Entendez : la France va encore perdre des places au classement PISA, qui mesure les performances des élèves classés par pays, et dont les résultats devraient être rendus publics dans la matinée. On entend d'ici la longue lamentation du déclin, sur laquelle chacun greffe ses propres fantasmes : on vous l'avait bien dit, trop de maths, trop d'histoire-géo, trop d'orthographe, trop de laxisme, trop de temps libre, trop d'heures de cours, trop de télévision, trop d'internet, trop d'impôt, trop d'écotaxe, et on dégringole dans le classement PISA.

Passons sur le fait qu'un classement par nationalité masque nécessairement les inégalités à l'intérieur de cette nationalité. Ainsi, la dégringolade française annoncée tiendrait, nous expliquent les radios du matin, à la baisse de niveau des plus faibles, que la hausse du niveau de l'élite ne parvient pas à contrebalancer. Mais il y a plus grave. Si cette enquête, menée tous les trois ans sur les adolescents de 15 ans, est reconnue comme parfaitement rigoureuse, en revanche son point faible est précisément...le classement, affecté, parait-il, d'une marge d'erreur de plus ou moins cinq places. Autant dire que si l'on apprend que la France a reculé de cinq places au classement, cela ne signifiera pas grand chose.

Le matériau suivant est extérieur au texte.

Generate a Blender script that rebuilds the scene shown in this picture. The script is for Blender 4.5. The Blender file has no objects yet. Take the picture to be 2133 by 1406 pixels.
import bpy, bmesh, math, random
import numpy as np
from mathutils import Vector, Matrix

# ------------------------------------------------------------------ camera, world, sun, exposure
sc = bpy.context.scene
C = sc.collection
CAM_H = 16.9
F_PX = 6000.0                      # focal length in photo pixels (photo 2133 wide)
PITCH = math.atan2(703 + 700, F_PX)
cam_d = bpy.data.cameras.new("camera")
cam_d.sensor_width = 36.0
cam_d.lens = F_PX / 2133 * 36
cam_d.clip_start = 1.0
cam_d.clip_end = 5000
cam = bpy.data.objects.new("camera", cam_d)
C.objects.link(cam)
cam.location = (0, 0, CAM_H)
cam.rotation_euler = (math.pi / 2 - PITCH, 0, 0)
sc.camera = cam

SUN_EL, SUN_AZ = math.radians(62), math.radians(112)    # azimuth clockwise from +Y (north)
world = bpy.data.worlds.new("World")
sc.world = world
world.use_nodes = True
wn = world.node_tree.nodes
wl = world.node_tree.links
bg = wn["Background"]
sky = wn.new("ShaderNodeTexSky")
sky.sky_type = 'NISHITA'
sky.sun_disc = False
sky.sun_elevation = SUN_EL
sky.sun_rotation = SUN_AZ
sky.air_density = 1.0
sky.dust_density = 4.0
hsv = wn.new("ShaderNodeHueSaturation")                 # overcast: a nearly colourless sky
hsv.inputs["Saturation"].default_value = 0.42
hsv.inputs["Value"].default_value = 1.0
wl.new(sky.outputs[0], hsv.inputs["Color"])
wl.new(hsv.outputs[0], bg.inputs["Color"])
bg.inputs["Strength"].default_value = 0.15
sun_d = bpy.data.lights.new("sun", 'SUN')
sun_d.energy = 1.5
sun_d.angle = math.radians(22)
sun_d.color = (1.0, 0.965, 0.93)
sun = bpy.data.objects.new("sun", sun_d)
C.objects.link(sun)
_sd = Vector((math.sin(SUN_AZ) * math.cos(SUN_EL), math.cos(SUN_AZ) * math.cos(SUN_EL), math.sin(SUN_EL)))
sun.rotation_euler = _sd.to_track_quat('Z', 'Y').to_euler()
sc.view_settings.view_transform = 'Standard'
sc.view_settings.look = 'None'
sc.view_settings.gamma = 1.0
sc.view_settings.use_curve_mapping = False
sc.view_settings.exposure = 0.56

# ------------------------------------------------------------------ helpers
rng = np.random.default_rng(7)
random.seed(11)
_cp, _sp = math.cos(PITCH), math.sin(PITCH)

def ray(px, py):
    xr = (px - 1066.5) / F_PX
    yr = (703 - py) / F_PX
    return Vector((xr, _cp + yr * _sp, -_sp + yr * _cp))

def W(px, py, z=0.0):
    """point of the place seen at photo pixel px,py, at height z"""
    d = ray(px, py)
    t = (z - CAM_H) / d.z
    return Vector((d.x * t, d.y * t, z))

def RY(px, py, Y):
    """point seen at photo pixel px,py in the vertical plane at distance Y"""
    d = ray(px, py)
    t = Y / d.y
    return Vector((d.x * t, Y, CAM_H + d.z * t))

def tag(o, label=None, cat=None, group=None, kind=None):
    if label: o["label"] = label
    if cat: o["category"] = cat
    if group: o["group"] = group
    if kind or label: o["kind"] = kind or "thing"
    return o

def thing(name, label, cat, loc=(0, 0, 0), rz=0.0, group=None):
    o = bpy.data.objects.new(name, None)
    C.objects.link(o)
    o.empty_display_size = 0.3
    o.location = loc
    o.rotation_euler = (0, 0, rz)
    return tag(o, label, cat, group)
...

Une marge d'erreur, ça ne vous rappelle rien ? Mais si bien entendu, la sondomanie politique, et l'hyper-médiatisation absurde de gains ou de pertes d'un ou deux points, à l'intérieur, donc, de la marge d'erreur. Et si le classement PISA révélait surtout notre hantise morbide du bonnet d'âne, qui pousse le système médiatique à se polariser sur des classements sans signification ? Des sondages de popularité déconnectés de toute traduction électorale, jusqu'aux oracles des agences de notation sans aucun effet sur les taux d'emprunts des pays qu'elles affectent (on se souvient des psychodrames à répétition autour de la perte du triple A français, laquelle perte n'a strictement rien changé au taux auquel la France emprunte sur les marchés) les journalistes français adorent notations et classements. Sans doute PISA, en plongeant dans les spécificités de l'enseignement français, pourrait-il nous aider à en comprendre les raisons.